Before I get to those let me put our stay in town into context. I mentioned earlier that our 4 wheel drive training revealed that our van doesn’t like the four wheel drive mode so much. After spending a good while inspecting the vehicle from underneath Thorsten identified the issue and it turned out to be pretty essential to fix regardless in what mode we drive in.

So, we found a mechanic that I highly recommend if your car ever breaks down in Cairns. We also organized spare parts for our van from a mechanic in Melbourne that I unfortunately can’t recommend at all. If your Mitsubishi Delica ever breaks down let me know and I’ll tell you who you shouldn’t call. The unfavorable mechanic managed to send the wrong parts despite long conversations over a technical drawing. To cut a long story short, a one week stay turned into two (almost three) whiteout the van.

This leads me straight to the highlights:

  • If you are in Cairns and don’t have a car, don’t panic! The city has plenty of cycle ways and the place is easy to get around with on bicycles, hurray! (But really, you do need a bike it’s not that small either)
  • Wonder down to the Pier after sunset for a delicious cocktail. A friend introduced us to a gorgeous bar at the wharf that had life Jazz music on a Wednesday night. Nothing compares to a town that caters for travelers, doesn’t it?
  • The lagoon on the Esplanade is absolutely worth a dip. This is like a public infinity pool. The best is it’s absolutely free to use. The pool is cleaned every Wednesday morning, so I’d recommend hopping in Wednesday afternoons. After all it’s a public pool with lots of kiddies that usually don’t use the toilet. (The regular reader may identify a little paranoia of mine that’s to do with water and other people’s waste)
  • Last but not least, Rusty’s is the local fruit and vegetable market that’s open Fridays and Saturdays. It’s pretty much in the middle of the city and has everything you’d ever need to be absolutely comfortable in Cairns.

Floating with fish

Procrastination is such a beautiful pastime. We have been in Cairns for almost a week now and even though my schedule has been less than busy have I done regular updates? No. It seems that I’m still floating effortlessly through the days…
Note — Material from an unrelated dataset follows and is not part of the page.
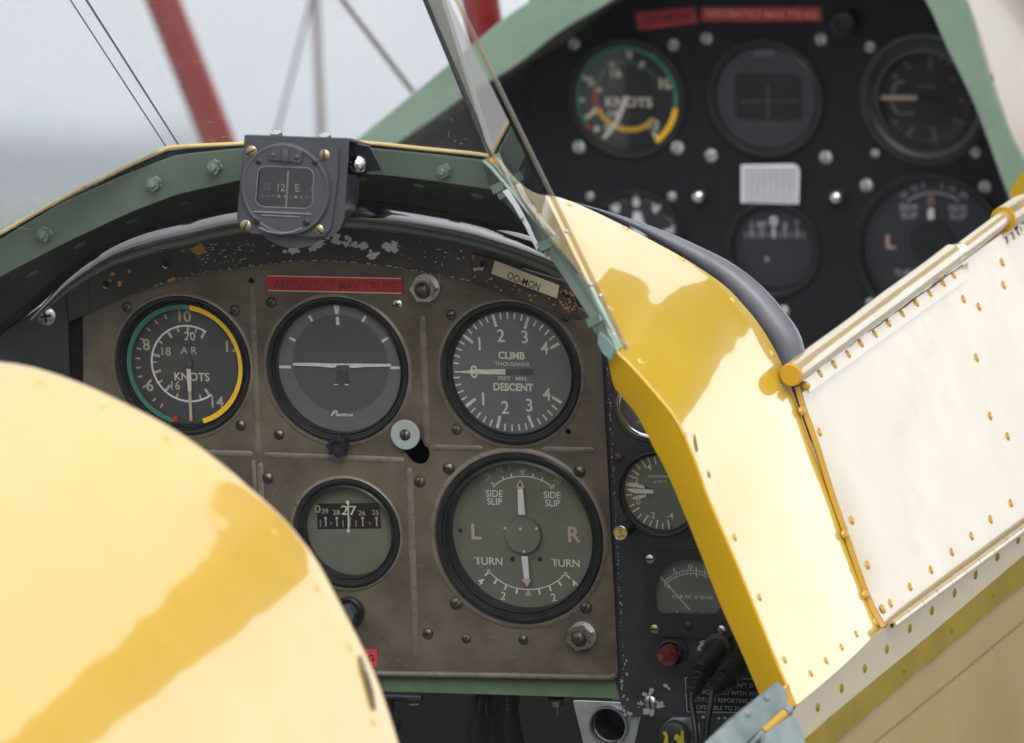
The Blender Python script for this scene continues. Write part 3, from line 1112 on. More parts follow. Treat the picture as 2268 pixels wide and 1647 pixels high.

Last week Thorsten and I went on a boat cruise to the Great Barrier Reef, to the Agincourt Reef to be precise. Snorkeling is one of my favourite activities and I was very excited to share this experience with Thorsten, who hadn’t seen the Reef before.

People rave about how magnificent such a cruise is. They are absolutely right!  The beauty we saw is hard to describe or capture with photos. For me it is probably the sum of all of the sensations that makes it so unique.

Snorkeling let’s me forget the clumsiness of human bodies as I float effortlessly on the surface of the sea. Everything I see below is rocking gently back and forth with the waves. It’s a rhythm that every living thing follows, including me. Time slips away and hardly matters (unless your boat is wanting to leave, preferably with you board). Watching sea life is such a rewarding experience because the less you move the more you actually see. We even heard the cracking of Parrotfish that were biting bits of corals.

If you ever decide to do such a trip here a few handy tips that I discovered:

  • Book a cruise that can take as few people on board as possible. All the splish-splashing of other people’s fins can really ruin the atmosphere. After our trip I found a company that only takes 30 instead of 100 people out for a day and it costs the same…
  • Don’t sit at the front of the boat. Particularly when you have a tendency for seasickness.
  • Put your wetsuit on BEFORE you put on your sunscreen
  • If you can, bring your own wetsuit. I noticed the bathrooms on boat were very underutilised!
  • Don’t wait for sunny weather (the colours are amazing regardless of sunshine). Instead wait for a calm day. Unless of course you like a lot of rocking and you’re good at clearing your snorkel of water.